株式会社さとゆめは、人を起点として、地域に事業を生み出す会社です。「ふるさとの夢をかたちに」という企業理念を掲げ、「伴走型」のコンサルティングを行っています。長野県信濃町の「癒しの森事業」や、JR東日本との沿線活性化共同事業「沿線まるごとホテル」などといった事業が過去の実績として挙げられます。
想いやビジョンを持った人材を発掘・育成し、その人とともに、計画をつくり資金を集め、その人とともに事業を立ち上げ・運営していくという、“人起点”の事業プロセスを掲げながら、地方創生を推進しています。
自治体に特化したサービスを展開している株式会社ホープは、2021年から企業向けに企業版ふるさと納税制度の周知と、業務委託を受けた自治体への納税案内を行う新サービス、「企業版ふるさと納税支援サービス」を開始しています。
そんな株式会社ホープは、「自治体を通じて人々に新たな価値を提供し、会社及び従業員の成長を追求する」という理念をもとに、様々な手段を用いて、自治体の財源確保や経費削減、官民連携の促進などの課題解決を進めており、現在は、広告事業・エネルギー事業・メディア事業の3つを行っています。
最後に、株式会社そらに続く十勝の地方創生企業を紹介!
十勝地方の地方創生における新たなる星、山忠ホールディングス(以下、山忠HD)。この企業グループは、音更町を拠点に雑穀卸業からスタートし、現在は地方創生の旗手としてその名を馳せています。M&A、産学連携、起業家支援、福祉事業など多岐にわたる活動を展開し、地域経済の活性化に貢献しています。
山忠HDの事業展開は目覚ましいものがあります。
特に注目すべきは、2021年に大阪発の食パン専門店「LeBRESSO(レブレッソ)」や栃木県企業と共同出資の「standard bakers(スタンダード ベーカーズ)」を子会社化し、東京駅にベーカリー店を出店した点です。
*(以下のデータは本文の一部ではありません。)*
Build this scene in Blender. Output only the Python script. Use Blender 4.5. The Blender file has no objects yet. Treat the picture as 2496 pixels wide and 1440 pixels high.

これらは、十勝産小麦を使った地元食材の消費拡大と生産者と消費者の距離を縮める試みとして評価されています。
また、「とかちアークキッチン」のキッチンカー事業による地元食材の活用と障害者雇用は、地方創生と社会貢献を融合させたモデルケースです。この取り組みにより、山忠HDは「つくる」を「食べる」のもっとちかくにという理念を具現化しています。
JALグループとのビジネス提携や「十勝スロウフード」の事業継承など、山忠HDの動きは止まりません。これらの戦略は、より多くの消費者に十勝産食品を届けることを目的としており、地方創生の新たなモデルとして注目されています。
山忠HDの地方創生への取り組みは、単なる多角経営ではなく、生産者と消費者をつなぐ強固な流通網の構築と、地域産業の活性化への強いコミットメントから生まれています。山忠社長の言葉にある通り、「つくる」を「食べる」のもっと近くにすることで、十勝の地方創生におけるその役割は、今後も大きな期待を集めています。
以上、地方創生に取り組む企業を10社+1社、紹介させていただきました。「地方創生」を目的とする事業は、日本全体の未来を担う事業として、重要視されているだけでなく、官民一体となって推進されていることにより、大きな追い風ができているという側面もあり、新たなビジネスチャンスの場としても注目されているのです。これを機に、地方創生ビジネスや、地方創生事業を行っている企業への転職などを検討してみてはいかがでしょうか?